A lot of my own writing is based in college-like effects and the results of the resonance of placing things seemingly disparate up against each other. I've been influenced a great deal by John Ashbery's middle period work though I think few people notice that because the Jersey thematic and my own preference for a rough inelegant, neo-Abstract Impressionist surface.

Poetry as Art
Like most committed writers, I pick up different things from different people. Poetry is less about what is being said then how you say it. How did you get from A to E? Emotion is only one component of poetry. I've always been amazed to continually find in my workshop that the sunniest and happiest people in class write such amazingly depressing stuff one step away from a suicide note!

I think so many young poets get exposed to folks like Plath & Sexton, but get little exposure to expansive writers like Kenneth Koch, who cover a lot wider swath of poetic turf. Really, there are only about seven or eight different themes in poetry. It's all in how you say it. 'Howl' (by Alan Ginsberg) was aying something about the world in 1955 as perceived by an unknown, Jewish homosexual poet with left-wing leanings, but it was also structurally interesting. The reason we still read it and that my students in Beat Literature class at the New School University still find it compelling is the radically of the form, amazing energy of the text and Ginsberg's unique and vivid language. I've read the poem dozens of times since I was a sophomore sitting in the WillyPee Cafeteria, but it is till a gas to teach and reread.

Writing Today
Now is as good a time as any to be a poet. The rise of poetry has come about with the rise of the Internet. Also, the economy of publishing is better. It's really only the cost of paper to make your own chapbook. Desktop publishing and web magazines have made publishing easy and accessible to many people. The Mega-bookstores, with their decent poetry selections and monthly readings, have made people aware of the existence of contemporary poetry. You can also get a solid and cheap education at these mega-stores. Just go in, do some research, drink some coffee. It's also there that you will find your local community of writers, oddballs, and street intellectuals - membership among these groups being quite fluid.

So what is so terrific about poetry? It is cheap and portable. No tubes of paint, no darkroom equipment, no blocks of marble to chip away at. Books? You can haunt used bookstores, use the library or borrow books from friends & never give them back. Paper? When William Carlos Williams got married, his in-laws, who had a stationary business, gave him a ton of foolscap paper. He was till using it 50 years later! So you don't need to get hitched to get ink jet 24ib bond - you can buy a good quality roam from Staples for three bucks! and if no one wants to publish your sheaf of brilliant squibs of energy-do it yourself! If it was good enough for Whitman - it should be good enough for you.

And So...
Why are so many folks glued to "Who Wants To Be A Millionaire" and wrestling smackdowns? Contemporary mass culture, if you let it run your life, essentially teaches you to be an uncritical consumer of whatever puke they throw at you. Poetry, like music and photography, gives you something to think through and see the world. It is a way of engagement that non one can take away from you. It gives you a way of mediating the world. By writing a poem you actually create that rarest of creatures in the world capitalist culture-something with virtually no monetary or utilitarian value.
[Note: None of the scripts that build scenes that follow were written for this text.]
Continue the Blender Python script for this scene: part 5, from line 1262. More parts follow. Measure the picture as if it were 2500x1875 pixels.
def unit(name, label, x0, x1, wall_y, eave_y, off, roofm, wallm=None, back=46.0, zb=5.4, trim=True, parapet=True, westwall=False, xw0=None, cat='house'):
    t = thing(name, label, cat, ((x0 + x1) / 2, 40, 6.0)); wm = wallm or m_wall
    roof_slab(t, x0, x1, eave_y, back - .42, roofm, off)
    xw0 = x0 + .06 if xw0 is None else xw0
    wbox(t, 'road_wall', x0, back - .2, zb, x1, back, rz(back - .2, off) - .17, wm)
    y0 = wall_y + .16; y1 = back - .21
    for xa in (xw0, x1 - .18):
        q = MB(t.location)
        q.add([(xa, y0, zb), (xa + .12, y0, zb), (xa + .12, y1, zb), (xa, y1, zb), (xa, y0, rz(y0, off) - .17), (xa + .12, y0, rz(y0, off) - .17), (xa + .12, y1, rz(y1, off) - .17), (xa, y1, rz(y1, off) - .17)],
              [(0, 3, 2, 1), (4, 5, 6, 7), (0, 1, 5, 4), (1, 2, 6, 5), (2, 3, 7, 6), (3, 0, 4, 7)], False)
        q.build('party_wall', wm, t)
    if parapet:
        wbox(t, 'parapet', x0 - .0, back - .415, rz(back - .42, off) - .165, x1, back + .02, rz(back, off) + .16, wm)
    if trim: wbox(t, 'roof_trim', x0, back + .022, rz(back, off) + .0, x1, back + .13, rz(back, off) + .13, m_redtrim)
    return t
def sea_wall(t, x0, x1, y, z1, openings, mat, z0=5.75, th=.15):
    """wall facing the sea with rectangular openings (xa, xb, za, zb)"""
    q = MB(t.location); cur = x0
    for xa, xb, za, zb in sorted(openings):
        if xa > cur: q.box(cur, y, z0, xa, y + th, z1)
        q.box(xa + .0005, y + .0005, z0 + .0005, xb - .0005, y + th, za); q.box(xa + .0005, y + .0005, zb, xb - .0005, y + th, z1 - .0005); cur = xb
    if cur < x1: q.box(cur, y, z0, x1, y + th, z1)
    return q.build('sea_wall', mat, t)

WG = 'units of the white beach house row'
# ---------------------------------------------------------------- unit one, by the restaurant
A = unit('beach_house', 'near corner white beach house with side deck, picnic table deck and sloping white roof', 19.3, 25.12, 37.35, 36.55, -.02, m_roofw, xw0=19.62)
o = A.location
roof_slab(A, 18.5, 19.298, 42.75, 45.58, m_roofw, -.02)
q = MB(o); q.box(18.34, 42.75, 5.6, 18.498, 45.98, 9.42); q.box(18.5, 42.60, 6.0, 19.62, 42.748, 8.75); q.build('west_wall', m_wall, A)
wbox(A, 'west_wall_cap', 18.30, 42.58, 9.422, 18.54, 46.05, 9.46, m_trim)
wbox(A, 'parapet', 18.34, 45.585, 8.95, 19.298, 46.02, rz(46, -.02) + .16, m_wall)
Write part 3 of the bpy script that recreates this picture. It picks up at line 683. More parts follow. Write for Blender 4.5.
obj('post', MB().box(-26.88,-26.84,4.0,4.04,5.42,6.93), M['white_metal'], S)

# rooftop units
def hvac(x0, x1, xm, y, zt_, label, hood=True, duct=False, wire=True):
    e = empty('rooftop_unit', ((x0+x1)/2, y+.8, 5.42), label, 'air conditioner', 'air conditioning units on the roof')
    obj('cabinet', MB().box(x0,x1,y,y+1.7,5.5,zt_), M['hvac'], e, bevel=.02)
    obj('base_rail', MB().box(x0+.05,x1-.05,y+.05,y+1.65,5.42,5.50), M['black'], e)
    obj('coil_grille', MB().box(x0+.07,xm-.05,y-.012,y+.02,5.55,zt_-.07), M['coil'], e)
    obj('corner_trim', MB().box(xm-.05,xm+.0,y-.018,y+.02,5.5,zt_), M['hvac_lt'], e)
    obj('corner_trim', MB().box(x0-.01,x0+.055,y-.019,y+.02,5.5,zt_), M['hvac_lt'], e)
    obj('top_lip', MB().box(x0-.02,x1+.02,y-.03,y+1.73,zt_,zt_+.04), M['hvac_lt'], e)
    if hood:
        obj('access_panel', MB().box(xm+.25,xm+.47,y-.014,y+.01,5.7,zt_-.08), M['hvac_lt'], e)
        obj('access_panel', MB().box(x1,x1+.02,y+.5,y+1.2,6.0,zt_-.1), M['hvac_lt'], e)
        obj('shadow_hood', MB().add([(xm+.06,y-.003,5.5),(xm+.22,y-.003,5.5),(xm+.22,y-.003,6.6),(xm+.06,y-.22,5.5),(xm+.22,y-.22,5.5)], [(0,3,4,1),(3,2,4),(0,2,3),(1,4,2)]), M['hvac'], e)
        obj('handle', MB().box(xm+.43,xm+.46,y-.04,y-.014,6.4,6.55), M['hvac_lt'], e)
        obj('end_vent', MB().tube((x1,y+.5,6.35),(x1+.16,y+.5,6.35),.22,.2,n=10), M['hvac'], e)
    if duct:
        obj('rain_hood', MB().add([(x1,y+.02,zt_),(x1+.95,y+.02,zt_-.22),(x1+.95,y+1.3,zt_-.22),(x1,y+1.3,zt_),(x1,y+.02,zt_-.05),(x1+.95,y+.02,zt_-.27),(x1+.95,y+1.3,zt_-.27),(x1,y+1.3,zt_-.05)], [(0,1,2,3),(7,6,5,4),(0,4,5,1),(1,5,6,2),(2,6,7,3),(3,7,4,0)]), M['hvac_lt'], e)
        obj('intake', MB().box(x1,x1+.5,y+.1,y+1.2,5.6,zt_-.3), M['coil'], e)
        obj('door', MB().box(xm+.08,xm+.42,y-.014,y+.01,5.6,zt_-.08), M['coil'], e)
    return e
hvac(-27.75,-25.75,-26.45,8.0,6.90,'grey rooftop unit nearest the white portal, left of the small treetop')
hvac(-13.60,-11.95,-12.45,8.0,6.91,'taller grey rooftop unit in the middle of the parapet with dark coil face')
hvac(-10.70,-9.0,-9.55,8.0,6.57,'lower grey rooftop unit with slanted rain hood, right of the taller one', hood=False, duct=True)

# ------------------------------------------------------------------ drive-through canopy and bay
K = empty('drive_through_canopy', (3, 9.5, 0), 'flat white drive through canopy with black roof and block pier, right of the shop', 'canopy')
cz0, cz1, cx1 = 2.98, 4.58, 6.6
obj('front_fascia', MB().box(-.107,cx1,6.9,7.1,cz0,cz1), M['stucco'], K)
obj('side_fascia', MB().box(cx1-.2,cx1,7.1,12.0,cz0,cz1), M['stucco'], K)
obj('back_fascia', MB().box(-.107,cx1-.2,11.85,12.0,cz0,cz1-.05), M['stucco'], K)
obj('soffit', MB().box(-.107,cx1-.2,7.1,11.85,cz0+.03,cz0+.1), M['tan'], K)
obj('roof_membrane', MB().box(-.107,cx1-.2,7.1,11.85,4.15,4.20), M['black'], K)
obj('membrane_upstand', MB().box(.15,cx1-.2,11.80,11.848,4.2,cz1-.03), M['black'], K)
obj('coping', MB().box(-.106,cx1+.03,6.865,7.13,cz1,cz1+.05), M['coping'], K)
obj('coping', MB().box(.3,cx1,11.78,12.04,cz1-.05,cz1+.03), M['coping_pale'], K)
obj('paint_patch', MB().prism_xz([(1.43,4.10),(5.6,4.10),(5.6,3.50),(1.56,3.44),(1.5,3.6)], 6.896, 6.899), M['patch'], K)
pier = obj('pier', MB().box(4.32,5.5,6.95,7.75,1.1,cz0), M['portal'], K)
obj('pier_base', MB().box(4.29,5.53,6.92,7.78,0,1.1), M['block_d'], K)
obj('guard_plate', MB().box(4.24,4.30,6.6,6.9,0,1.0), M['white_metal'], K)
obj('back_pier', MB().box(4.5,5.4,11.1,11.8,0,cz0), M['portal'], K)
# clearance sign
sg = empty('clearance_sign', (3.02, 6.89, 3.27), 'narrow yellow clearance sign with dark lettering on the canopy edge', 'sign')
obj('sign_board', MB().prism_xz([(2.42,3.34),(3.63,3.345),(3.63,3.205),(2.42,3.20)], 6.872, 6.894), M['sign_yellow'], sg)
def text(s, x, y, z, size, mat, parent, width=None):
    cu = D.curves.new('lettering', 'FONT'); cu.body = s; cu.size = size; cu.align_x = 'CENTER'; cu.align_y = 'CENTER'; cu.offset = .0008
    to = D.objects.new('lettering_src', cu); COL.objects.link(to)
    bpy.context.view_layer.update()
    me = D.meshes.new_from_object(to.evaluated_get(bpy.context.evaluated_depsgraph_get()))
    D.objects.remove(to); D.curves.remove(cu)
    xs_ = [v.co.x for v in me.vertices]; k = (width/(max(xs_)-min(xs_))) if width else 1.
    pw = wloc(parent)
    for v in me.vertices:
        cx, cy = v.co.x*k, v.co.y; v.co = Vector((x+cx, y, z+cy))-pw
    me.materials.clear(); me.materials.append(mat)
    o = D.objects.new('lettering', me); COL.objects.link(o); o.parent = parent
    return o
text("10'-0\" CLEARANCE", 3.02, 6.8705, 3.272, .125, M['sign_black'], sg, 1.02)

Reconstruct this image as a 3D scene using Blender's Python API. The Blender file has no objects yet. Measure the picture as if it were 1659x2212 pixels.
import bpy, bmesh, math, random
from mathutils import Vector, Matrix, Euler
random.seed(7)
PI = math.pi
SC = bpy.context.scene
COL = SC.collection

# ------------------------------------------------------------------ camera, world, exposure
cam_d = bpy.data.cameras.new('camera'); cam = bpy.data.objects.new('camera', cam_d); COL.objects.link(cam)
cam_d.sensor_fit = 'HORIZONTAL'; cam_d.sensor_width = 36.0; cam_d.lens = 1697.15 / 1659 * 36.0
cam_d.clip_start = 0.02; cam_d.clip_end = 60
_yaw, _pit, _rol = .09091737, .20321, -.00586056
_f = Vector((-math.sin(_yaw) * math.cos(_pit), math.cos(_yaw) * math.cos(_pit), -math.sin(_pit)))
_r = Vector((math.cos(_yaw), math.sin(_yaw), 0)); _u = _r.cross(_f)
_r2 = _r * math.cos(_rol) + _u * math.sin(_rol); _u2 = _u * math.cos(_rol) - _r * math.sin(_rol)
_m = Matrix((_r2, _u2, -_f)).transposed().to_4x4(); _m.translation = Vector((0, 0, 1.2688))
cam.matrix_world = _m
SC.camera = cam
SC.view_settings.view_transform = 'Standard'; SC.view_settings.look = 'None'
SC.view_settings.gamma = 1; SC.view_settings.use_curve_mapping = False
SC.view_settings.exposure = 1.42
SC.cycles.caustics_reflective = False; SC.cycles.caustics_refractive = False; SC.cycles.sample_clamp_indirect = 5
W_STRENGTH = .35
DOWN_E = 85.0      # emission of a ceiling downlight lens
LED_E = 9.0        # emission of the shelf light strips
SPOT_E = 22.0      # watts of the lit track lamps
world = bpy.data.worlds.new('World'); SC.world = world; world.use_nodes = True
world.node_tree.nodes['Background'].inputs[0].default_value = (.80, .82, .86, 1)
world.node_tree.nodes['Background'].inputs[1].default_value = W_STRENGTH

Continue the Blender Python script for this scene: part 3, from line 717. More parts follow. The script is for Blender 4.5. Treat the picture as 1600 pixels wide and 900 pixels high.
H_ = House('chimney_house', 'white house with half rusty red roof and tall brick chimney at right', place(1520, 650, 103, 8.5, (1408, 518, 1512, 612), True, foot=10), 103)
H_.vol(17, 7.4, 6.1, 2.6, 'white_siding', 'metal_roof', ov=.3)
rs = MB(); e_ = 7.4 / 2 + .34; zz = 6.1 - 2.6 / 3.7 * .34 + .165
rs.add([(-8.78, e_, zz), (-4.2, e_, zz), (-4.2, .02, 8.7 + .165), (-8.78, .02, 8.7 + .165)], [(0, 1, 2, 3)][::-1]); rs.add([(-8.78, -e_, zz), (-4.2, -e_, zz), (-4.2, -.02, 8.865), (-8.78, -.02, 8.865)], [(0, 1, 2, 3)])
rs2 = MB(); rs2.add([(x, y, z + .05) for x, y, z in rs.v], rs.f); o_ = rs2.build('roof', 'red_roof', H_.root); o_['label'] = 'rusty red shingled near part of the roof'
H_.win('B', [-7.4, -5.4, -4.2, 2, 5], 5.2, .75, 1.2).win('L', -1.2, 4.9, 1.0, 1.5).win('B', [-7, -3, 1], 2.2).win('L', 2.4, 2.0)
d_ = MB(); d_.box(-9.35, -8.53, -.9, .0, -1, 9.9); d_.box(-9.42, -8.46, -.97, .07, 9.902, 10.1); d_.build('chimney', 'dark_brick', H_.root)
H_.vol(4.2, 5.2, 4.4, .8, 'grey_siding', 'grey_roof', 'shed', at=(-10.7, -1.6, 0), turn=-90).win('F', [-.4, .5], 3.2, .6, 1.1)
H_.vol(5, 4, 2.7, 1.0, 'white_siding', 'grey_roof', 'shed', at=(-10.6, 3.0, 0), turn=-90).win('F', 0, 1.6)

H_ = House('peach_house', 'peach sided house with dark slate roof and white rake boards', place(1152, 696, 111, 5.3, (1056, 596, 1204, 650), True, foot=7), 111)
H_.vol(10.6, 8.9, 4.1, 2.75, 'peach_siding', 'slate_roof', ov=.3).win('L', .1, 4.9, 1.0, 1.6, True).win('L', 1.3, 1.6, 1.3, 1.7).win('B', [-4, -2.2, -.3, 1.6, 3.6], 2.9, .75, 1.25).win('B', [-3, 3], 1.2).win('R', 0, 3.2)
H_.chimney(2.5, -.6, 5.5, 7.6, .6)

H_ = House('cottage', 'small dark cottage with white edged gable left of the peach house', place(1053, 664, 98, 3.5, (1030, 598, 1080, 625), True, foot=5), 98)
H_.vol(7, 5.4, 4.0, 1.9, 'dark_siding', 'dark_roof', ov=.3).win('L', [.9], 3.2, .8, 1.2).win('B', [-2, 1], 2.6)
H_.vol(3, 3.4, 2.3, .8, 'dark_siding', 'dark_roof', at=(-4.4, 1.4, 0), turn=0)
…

All you need to do is to write an honest poem. By "honest" I mean a poem that isn't sent out into the world because you either hope it will get into Magazine "X" or that people will read it and think you are the greatest thing since mayonnaise. Just write a poem that you really like. A poem about being "you" in a particular place and time that speaks to the experience of experiencing that particular space. What makes something last - that is, read past your own generation - is that you can get an essence that transcends generations. You don'' have to lift the ego barbells or ask all those "high in the dorm commons at 2 am" questions like: Where do I fit in as an artist? Why do I write?..And do people really care?...You just sit down and write.